Stated task:
Return every line of the material exactly.

Data block:
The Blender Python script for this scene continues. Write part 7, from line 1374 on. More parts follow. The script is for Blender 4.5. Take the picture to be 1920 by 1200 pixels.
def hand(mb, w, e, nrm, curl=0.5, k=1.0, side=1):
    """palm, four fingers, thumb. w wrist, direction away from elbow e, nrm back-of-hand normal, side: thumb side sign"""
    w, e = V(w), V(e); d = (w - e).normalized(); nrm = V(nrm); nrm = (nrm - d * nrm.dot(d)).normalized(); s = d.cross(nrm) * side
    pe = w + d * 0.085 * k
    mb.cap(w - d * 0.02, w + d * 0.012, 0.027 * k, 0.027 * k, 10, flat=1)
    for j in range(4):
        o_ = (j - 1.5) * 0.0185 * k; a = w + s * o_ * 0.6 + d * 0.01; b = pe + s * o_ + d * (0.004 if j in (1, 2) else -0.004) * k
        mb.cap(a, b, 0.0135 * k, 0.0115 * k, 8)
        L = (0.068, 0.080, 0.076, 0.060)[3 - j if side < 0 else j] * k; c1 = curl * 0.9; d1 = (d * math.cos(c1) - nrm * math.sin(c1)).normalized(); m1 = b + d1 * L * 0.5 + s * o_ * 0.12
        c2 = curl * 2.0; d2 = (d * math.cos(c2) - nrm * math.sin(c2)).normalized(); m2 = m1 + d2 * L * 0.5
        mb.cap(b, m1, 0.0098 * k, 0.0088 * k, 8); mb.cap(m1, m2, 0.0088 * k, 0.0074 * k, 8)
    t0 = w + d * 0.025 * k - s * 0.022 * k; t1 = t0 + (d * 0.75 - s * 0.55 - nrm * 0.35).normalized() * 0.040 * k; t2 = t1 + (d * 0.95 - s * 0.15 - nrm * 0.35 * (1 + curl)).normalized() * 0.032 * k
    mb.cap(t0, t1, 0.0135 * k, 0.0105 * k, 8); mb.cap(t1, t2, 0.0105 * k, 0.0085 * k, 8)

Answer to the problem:
The Blender Python script for this scene continues. Write part 7, from line 1374 on. More parts follow. The script is for Blender 4.5. Take the picture to be 1920 by 1200 pixels.
def hand(mb, w, e, nrm, curl=0.5, k=1.0, side=1):
    """palm, four fingers, thumb. w wrist, direction away from elbow e, nrm back-of-hand normal, side: thumb side sign"""
    w, e = V(w), V(e); d = (w - e).normalized(); nrm = V(nrm); nrm = (nrm - d * nrm.dot(d)).normalized(); s = d.cross(nrm) * side
    pe = w + d * 0.085 * k
    mb.cap(w - d * 0.02, w + d * 0.012, 0.027 * k, 0.027 * k, 10, flat=1)
    for j in range(4):
        o_ = (j - 1.5) * 0.0185 * k; a = w + s * o_ * 0.6 + d * 0.01; b = pe + s * o_ + d * (0.004 if j in (1, 2) else -0.004) * k
        mb.cap(a, b, 0.0135 * k, 0.0115 * k, 8)
        L = (0.068, 0.080, 0.076, 0.060)[3 - j if side < 0 else j] * k; c1 = curl * 0.9; d1 = (d * math.cos(c1) - nrm * math.sin(c1)).normalized(); m1 = b + d1 * L * 0.5 + s * o_ * 0.12
        c2 = curl * 2.0; d2 = (d * math.cos(c2) - nrm * math.sin(c2)).normalized(); m2 = m1 + d2 * L * 0.5
        mb.cap(b, m1, 0.0098 * k, 0.0088 * k, 8); mb.cap(m1, m2, 0.0088 * k, 0.0074 * k, 8)
    t0 = w + d * 0.025 * k - s * 0.022 * k; t1 = t0 + (d * 0.75 - s * 0.55 - nrm * 0.35).normalized() * 0.040 * k; t2 = t1 + (d * 0.95 - s * 0.15 - nrm * 0.35 * (1 + curl)).normalized() * 0.032 * k
    mb.cap(t0, t1, 0.0135 * k, 0.0105 * k, 8); mb.cap(t1, t2, 0.0105 * k, 0.0085 * k, 8)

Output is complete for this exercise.